UU: I agree. We tend to see the same patterns play out across African markets, and we aren't always honest about what they mean, or, at times, we simply ignore them.

I attended an Oxford Distinguished Speaker Seminar where André de Ruyter, former CEO of Eskom, described what happened as institutional drift. It wasn't a single failure. It was a system that lost internal coherence over time. It was a system that slowly stopped working, often without people noticing. The lights didn't go out overnight, they faded as small decisions, shifting incentives, and weakened accountability accumulated over time.

That pattern shows up in the venture capital ecosystem too. African startups don’t fail in isolation, they fail inside systems that are themselves drifting.

We back payments companies without mapping what happens when the grid fails, the gateway bank freezes settlement, or a new regulator owes nothing to the previous administration. We back logistics companies without asking which port chokepoint threatens the entire model. We back healthtech without interrogating the public infrastructure it quietly depends on.

The continent isn't short of great products. It's short of capital that understands the systems those products live inside.

DA: What does that tell you about how investors should think about risk in African markets?

UU: That Africa isn't uniquely risky, but it's frequently under-analysed.

The challenge isn’t opportunity. It’s legibility. Investors consistently underestimate how much of a startup’s outcome is pre-determined by infrastructure, institutions, and incentives already in motion.  The edge comes from seeing those constraints before they show up in the numbers. 

The investors who learn to map those dependencies properly will make better decisions, and over time, they'll attract more capital because they'll understand risk more accurately.

DA: That's an interesting point because people often say investing is about pattern recognition built through experience. But it sounds as though you're saying experience alone isn't enough.

UU: That's right.

Pattern recognition comes from deploying capital and seeing what actually breaks. But even that is incomplete on its own.

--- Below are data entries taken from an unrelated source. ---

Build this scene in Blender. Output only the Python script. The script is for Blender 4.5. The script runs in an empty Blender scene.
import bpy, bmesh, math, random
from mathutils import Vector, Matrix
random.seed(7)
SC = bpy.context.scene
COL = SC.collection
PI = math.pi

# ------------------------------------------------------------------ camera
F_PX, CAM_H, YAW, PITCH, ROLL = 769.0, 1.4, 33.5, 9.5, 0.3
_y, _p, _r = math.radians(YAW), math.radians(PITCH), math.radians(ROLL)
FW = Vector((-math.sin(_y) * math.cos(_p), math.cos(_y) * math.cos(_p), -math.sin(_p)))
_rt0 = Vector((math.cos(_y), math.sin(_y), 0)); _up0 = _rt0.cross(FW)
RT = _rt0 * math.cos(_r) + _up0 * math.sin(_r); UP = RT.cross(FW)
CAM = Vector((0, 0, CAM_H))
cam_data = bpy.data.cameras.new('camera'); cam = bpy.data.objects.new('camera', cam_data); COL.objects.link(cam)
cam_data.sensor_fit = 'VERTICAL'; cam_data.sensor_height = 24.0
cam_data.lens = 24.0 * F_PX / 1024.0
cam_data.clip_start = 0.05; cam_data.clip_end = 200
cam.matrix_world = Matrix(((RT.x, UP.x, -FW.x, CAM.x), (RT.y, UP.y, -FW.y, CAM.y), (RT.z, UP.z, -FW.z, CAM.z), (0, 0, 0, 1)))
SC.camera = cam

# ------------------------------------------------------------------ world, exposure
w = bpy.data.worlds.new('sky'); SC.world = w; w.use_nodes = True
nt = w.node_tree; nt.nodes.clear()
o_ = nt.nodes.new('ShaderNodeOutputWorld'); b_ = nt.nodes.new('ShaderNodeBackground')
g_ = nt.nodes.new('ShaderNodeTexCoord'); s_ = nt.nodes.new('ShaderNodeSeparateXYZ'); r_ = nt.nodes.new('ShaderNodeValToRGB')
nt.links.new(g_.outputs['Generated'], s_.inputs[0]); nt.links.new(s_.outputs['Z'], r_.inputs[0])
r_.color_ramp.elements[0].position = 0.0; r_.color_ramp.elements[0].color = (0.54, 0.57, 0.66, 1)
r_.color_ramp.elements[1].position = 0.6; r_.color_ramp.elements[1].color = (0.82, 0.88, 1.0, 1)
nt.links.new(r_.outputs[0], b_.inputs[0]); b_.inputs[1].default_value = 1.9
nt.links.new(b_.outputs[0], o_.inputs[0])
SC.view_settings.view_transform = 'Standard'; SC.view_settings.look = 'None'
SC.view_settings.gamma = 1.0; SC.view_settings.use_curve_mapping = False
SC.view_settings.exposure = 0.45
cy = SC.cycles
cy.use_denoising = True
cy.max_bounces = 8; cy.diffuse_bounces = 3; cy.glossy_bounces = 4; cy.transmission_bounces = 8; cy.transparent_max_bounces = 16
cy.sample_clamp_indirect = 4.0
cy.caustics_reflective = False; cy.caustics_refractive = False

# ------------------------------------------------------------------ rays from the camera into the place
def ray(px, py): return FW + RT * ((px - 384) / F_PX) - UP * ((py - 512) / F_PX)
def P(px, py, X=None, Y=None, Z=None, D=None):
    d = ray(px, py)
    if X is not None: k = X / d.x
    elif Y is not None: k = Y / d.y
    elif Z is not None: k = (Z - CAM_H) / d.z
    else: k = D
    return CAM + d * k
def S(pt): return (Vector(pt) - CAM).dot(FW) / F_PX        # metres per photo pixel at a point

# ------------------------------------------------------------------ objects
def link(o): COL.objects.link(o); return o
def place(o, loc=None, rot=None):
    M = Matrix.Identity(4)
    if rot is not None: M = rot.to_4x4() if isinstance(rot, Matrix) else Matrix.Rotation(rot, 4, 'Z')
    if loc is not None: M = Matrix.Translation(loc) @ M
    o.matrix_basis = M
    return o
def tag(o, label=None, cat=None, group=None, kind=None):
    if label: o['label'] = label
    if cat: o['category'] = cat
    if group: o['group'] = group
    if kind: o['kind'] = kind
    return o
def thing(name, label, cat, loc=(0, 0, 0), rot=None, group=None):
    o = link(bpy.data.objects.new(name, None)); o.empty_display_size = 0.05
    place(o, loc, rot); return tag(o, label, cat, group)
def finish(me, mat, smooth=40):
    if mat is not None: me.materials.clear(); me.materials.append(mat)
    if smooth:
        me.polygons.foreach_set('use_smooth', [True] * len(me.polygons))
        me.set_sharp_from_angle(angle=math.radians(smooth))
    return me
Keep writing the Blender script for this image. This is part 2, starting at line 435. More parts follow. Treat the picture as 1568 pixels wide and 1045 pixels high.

Proximity matters too: being around other investors who’ve lived through multiple cycles, geographies, and failure modes, and seeing how they made decisions when nothing was clear. That’s exactly why I wanted to attend VC Unlocked

DA: If investors need to understand systems better, I imagine founders do too. What distinguishes the ones who genuinely appreciate that complexity?

UU:  The ability to distinguish effort from control.

A lot of founders over-index on execution and underweigh the forces already shaping their market, forces they don’t control, only operate within.

The best founders don’t just ask, “How do we execute?” They ask, “What has to remain true in the system for this to work?”

DA: When you step back from all of this, what are you ultimately trying to build as an investor?

UU: The ability to see what’s already true in a market before it shows up in performance data.

Every market has hidden dependencies. African markets simply make them visible faster, through infrastructure, regulation, currency, and political cycles.

The edge isn’t intuition. It’s being accurate  about constraints.

The ability to map systems properly, not just intuit them.

DA: And perhaps that's ultimately what programmes like VC Unlocked are designed to accelerate, not simply access to knowledge, but the development of better mental models. Markets change. Technologies evolve. But the ability to understand how systems interact, and to price risk within them, is what allows investors to recognise opportunity before everyone else does.